### SUPPLIED INFORMATION
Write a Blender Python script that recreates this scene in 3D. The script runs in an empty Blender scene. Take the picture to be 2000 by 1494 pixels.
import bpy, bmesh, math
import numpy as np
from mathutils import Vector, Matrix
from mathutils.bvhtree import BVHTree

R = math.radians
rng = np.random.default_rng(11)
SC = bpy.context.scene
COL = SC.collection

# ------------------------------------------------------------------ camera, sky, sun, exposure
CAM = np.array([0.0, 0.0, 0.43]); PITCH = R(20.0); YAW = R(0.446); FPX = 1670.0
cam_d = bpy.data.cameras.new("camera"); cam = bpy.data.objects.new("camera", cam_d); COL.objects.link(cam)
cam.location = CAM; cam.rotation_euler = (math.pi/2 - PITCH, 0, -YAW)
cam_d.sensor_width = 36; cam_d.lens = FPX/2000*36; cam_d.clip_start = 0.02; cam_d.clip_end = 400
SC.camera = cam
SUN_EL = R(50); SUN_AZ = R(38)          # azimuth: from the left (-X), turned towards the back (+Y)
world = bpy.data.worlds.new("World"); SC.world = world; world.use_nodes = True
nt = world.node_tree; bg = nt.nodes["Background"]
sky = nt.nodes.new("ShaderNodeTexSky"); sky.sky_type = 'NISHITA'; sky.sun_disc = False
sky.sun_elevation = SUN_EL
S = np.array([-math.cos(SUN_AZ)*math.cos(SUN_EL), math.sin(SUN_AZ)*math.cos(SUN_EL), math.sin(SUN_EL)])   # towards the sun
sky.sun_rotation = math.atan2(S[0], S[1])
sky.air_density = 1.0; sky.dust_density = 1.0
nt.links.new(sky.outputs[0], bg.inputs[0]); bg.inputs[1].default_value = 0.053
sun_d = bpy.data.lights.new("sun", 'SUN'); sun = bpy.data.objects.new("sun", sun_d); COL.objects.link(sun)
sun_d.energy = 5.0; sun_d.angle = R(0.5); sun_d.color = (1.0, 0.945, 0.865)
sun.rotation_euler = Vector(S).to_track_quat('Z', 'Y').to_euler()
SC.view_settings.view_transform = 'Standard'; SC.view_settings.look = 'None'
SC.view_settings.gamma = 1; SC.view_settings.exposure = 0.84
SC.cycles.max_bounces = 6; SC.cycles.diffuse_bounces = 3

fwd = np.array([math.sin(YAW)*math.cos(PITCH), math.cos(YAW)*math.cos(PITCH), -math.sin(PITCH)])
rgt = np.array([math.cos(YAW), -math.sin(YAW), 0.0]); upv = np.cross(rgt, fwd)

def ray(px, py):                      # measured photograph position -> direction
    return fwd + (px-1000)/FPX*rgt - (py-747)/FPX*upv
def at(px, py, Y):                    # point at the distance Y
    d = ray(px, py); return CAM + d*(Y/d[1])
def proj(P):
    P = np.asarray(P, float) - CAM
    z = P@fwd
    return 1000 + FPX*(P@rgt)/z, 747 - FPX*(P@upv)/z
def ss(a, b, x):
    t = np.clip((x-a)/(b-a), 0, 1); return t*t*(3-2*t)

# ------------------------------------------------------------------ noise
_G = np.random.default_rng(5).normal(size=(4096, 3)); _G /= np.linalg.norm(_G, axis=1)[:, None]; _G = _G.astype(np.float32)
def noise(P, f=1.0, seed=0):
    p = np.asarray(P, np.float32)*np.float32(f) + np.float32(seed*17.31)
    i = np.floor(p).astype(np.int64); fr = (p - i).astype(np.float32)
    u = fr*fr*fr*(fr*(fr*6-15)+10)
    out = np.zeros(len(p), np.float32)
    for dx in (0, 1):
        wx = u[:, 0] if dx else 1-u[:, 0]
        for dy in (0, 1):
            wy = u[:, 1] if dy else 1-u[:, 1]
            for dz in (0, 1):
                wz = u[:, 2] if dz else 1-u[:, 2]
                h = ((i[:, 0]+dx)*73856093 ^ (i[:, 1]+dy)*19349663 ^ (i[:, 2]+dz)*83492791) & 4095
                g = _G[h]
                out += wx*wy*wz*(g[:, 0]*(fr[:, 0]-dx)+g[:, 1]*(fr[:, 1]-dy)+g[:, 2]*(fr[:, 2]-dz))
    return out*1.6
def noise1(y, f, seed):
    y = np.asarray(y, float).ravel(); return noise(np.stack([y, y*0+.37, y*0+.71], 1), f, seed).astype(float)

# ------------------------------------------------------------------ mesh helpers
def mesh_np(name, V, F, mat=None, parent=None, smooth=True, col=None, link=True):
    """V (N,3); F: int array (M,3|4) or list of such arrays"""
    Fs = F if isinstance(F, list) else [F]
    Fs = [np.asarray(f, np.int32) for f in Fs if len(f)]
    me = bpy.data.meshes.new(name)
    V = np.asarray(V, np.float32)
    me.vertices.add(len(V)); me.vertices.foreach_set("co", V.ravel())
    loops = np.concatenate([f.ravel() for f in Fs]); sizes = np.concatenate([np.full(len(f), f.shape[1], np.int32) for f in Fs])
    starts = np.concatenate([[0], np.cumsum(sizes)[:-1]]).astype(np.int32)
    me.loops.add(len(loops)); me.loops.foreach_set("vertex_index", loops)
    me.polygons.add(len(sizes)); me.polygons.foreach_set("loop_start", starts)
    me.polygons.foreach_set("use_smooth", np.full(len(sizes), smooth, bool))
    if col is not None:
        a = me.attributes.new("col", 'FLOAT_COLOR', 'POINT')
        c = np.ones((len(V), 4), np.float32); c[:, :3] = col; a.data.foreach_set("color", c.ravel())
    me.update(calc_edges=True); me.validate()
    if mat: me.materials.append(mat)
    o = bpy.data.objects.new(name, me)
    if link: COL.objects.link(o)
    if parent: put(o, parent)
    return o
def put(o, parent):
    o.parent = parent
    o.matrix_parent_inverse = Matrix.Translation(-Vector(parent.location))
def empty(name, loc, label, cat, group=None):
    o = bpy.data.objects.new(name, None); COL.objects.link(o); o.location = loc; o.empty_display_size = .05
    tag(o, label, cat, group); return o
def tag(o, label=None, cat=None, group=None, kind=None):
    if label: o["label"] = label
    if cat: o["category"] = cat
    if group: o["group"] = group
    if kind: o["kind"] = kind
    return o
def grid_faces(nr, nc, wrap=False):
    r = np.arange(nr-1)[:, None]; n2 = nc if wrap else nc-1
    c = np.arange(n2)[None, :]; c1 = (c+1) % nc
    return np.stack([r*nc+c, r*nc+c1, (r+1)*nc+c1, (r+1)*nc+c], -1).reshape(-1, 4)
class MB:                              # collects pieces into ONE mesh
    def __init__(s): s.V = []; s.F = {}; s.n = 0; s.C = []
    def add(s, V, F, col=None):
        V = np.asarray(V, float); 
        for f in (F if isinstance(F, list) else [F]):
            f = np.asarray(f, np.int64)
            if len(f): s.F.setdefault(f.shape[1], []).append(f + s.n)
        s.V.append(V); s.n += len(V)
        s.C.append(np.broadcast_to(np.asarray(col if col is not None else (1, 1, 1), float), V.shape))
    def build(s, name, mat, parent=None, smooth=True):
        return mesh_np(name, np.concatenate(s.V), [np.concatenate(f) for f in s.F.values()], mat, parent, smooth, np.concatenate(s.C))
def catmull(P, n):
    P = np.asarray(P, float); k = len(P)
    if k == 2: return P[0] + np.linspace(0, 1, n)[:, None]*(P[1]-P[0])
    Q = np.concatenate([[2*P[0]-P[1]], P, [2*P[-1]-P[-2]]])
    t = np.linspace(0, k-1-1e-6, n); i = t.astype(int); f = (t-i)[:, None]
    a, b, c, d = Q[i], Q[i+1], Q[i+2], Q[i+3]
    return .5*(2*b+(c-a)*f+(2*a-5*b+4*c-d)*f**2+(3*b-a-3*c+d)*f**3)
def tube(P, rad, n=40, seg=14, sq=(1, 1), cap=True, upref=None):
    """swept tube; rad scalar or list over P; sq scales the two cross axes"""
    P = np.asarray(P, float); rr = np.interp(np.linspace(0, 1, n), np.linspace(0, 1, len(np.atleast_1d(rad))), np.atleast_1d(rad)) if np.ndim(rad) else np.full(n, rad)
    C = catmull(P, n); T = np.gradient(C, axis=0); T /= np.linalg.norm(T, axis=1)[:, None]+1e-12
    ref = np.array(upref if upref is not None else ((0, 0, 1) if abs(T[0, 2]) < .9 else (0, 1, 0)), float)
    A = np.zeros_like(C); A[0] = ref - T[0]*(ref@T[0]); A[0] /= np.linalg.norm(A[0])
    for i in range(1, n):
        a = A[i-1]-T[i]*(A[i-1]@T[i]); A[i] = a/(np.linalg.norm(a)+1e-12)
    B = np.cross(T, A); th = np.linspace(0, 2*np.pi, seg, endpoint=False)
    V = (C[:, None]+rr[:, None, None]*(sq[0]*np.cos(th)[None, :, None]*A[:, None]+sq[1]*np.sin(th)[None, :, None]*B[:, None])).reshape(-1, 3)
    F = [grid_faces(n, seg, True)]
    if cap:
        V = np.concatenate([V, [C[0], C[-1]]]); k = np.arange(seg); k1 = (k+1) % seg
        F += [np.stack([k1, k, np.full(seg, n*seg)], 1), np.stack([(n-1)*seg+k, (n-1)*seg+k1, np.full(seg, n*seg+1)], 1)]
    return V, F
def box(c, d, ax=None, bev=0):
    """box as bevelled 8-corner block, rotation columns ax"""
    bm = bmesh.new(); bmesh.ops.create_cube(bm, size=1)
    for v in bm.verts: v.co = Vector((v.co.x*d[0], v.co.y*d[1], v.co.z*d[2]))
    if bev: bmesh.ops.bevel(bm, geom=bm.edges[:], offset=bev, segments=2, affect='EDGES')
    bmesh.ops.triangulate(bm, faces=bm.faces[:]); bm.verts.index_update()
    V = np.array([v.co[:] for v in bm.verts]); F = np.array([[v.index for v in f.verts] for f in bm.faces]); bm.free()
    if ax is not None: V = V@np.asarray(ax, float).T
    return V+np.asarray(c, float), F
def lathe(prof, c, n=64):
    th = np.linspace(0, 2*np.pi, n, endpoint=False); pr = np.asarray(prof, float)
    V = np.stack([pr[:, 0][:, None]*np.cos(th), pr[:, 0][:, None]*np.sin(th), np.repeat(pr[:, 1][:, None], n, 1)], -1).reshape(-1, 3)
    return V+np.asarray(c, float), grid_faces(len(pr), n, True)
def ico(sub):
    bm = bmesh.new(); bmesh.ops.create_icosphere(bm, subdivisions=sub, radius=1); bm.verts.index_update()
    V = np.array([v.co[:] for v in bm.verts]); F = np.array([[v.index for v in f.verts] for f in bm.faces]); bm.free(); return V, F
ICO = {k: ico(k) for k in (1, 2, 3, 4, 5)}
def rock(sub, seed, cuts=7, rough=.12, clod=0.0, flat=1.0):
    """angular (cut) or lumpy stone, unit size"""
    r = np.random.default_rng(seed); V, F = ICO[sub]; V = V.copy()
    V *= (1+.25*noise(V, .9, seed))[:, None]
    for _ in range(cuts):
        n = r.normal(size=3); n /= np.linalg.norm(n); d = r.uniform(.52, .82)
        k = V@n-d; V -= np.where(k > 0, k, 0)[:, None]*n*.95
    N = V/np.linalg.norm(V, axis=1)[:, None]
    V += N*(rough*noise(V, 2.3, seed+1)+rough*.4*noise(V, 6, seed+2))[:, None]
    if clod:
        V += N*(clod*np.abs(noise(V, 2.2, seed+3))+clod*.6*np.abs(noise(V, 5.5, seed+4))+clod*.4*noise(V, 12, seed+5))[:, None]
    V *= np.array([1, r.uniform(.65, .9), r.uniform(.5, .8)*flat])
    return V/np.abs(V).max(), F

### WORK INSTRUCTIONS
Looking at the material above, please copy exactly every line from its first line through the line containing "COL = SC.collection", with both ends included and nothing else.

### THE COMPLETED TASK
Write a Blender Python script that recreates this scene in 3D. The script runs in an empty Blender scene. Take the picture to be 2000 by 1494 pixels.
import bpy, bmesh, math
import numpy as np
from mathutils import Vector, Matrix
from mathutils.bvhtree import BVHTree

R = math.radians
rng = np.random.default_rng(11)
SC = bpy.context.scene
COL = SC.collection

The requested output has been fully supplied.